● Directions: In the listing below, find the line with "COL = scene.collection", then repeat exactly every line from the top through that one.

## BEGIN Stored data

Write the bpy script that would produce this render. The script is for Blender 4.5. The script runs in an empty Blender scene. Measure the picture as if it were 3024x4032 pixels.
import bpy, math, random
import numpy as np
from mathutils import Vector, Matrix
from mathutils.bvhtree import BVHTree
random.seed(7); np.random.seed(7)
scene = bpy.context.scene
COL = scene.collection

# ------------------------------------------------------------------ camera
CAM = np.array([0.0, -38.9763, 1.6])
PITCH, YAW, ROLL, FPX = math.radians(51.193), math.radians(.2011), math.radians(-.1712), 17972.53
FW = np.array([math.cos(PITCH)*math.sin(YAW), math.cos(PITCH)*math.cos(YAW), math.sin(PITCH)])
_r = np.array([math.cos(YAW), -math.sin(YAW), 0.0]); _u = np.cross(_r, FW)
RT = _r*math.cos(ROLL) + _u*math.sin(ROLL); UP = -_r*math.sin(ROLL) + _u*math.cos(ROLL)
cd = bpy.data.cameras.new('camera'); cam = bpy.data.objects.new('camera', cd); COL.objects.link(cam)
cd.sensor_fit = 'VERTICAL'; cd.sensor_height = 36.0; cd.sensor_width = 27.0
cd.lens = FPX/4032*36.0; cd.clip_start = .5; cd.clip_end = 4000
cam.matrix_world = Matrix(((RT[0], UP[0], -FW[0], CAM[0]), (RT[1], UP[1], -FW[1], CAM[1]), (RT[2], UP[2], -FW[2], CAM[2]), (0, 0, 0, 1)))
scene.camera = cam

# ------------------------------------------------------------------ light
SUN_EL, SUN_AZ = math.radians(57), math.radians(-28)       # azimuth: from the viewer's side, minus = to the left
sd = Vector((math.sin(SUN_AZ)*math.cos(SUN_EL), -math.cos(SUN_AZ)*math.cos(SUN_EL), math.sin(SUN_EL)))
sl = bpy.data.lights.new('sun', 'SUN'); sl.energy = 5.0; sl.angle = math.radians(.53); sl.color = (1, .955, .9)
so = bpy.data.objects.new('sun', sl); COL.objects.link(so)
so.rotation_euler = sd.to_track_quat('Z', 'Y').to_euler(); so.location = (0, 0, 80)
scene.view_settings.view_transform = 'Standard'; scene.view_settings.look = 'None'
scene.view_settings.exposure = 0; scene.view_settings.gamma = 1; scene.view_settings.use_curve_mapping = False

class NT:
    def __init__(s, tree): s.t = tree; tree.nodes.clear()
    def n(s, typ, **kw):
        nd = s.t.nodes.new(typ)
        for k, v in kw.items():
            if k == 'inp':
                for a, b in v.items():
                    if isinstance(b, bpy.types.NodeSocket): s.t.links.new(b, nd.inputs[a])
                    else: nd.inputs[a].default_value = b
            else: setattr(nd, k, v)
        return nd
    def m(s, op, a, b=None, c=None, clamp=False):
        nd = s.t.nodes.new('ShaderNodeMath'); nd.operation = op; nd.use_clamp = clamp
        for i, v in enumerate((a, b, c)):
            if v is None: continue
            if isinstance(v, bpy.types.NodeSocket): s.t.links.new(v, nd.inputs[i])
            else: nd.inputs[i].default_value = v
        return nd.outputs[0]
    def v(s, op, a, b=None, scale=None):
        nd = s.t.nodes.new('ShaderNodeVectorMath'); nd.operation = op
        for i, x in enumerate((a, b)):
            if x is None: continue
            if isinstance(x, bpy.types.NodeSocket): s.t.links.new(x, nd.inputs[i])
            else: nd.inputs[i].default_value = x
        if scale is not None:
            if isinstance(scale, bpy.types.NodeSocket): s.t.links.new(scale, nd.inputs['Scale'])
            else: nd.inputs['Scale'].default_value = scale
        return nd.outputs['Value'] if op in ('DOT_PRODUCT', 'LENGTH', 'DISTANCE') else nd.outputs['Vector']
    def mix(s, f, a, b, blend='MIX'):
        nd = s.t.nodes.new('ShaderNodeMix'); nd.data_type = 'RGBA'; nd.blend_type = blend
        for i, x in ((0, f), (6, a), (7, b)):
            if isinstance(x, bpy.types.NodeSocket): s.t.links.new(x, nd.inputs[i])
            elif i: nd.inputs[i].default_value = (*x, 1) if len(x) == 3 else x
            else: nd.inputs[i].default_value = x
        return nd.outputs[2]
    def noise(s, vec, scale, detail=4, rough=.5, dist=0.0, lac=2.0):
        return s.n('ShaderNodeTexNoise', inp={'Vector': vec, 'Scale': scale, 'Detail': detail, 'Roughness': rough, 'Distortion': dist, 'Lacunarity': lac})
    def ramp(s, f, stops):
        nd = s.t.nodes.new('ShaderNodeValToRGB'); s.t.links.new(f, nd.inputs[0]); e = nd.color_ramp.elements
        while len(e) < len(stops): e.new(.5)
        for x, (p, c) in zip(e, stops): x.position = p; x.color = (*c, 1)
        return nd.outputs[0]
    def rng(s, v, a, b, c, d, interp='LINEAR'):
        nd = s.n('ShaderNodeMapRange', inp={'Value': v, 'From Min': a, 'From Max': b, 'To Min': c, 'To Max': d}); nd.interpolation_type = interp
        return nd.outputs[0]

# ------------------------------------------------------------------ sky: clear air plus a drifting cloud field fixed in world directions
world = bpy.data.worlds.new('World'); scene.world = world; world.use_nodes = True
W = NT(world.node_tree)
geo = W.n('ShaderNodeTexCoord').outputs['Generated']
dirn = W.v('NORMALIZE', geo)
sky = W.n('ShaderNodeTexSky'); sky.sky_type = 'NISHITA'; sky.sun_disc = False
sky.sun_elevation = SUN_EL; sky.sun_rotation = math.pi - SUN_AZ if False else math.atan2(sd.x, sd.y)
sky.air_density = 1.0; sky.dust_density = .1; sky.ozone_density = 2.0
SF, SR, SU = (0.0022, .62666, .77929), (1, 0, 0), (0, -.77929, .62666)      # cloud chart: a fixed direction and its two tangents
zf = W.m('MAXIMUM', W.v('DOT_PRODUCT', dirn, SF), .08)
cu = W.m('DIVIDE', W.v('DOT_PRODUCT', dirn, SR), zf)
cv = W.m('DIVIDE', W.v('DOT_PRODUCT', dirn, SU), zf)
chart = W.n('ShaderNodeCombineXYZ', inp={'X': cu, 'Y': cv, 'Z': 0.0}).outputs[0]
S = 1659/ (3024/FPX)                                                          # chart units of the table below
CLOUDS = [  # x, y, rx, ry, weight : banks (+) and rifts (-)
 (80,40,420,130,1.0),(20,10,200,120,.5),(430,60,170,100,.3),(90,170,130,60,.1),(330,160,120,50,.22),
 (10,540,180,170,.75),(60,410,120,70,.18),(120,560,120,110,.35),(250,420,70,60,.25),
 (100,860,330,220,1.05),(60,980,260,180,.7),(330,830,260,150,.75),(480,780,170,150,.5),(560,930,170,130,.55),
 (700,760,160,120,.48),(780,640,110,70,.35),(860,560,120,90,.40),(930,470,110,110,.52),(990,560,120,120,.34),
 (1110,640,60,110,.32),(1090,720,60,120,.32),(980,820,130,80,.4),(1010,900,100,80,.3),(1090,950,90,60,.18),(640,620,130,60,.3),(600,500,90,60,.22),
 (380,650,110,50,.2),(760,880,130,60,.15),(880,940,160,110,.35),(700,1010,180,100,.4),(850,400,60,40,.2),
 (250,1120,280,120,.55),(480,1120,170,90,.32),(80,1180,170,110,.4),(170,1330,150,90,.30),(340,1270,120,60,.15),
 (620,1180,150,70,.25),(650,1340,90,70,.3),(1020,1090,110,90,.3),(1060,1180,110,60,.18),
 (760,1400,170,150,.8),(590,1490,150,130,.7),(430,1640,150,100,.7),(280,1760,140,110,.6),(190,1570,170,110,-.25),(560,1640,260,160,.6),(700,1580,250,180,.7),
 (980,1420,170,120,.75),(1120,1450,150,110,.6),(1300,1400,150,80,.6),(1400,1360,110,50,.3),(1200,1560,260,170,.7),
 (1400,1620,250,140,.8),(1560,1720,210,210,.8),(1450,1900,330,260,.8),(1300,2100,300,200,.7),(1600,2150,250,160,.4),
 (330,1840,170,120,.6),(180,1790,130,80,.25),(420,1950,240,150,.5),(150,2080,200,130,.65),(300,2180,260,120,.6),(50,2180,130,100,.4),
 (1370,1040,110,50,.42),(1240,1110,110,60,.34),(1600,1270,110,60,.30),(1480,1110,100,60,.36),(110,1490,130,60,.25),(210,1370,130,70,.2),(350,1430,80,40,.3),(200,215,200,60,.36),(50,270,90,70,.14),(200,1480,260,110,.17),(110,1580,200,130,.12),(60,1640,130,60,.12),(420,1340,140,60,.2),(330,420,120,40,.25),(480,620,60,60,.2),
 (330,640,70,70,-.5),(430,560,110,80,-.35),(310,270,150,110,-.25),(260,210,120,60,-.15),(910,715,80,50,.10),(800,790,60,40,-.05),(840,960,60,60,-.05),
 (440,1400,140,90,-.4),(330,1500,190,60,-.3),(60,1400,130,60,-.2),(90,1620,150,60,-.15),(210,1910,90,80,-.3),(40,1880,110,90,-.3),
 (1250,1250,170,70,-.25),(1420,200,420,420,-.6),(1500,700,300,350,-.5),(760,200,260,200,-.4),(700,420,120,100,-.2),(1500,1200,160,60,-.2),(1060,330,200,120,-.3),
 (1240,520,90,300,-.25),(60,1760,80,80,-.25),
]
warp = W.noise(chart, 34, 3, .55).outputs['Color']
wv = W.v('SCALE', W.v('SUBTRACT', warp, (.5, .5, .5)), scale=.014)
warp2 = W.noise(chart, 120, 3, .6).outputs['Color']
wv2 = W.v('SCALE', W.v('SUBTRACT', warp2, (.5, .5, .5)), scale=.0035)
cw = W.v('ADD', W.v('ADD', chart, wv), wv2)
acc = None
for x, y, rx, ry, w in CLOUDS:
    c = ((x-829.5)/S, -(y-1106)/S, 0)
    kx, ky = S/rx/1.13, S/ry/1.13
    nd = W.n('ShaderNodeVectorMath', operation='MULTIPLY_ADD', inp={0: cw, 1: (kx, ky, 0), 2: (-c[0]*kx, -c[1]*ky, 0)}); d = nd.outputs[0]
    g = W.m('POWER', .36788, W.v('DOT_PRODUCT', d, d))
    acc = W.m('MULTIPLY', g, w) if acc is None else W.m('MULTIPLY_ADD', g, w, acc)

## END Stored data

● Result below:
Write the bpy script that would produce this render. The script is for Blender 4.5. The script runs in an empty Blender scene. Measure the picture as if it were 3024x4032 pixels.
import bpy, math, random
import numpy as np
from mathutils import Vector, Matrix
from mathutils.bvhtree import BVHTree
random.seed(7); np.random.seed(7)
scene = bpy.context.scene
COL = scene.collection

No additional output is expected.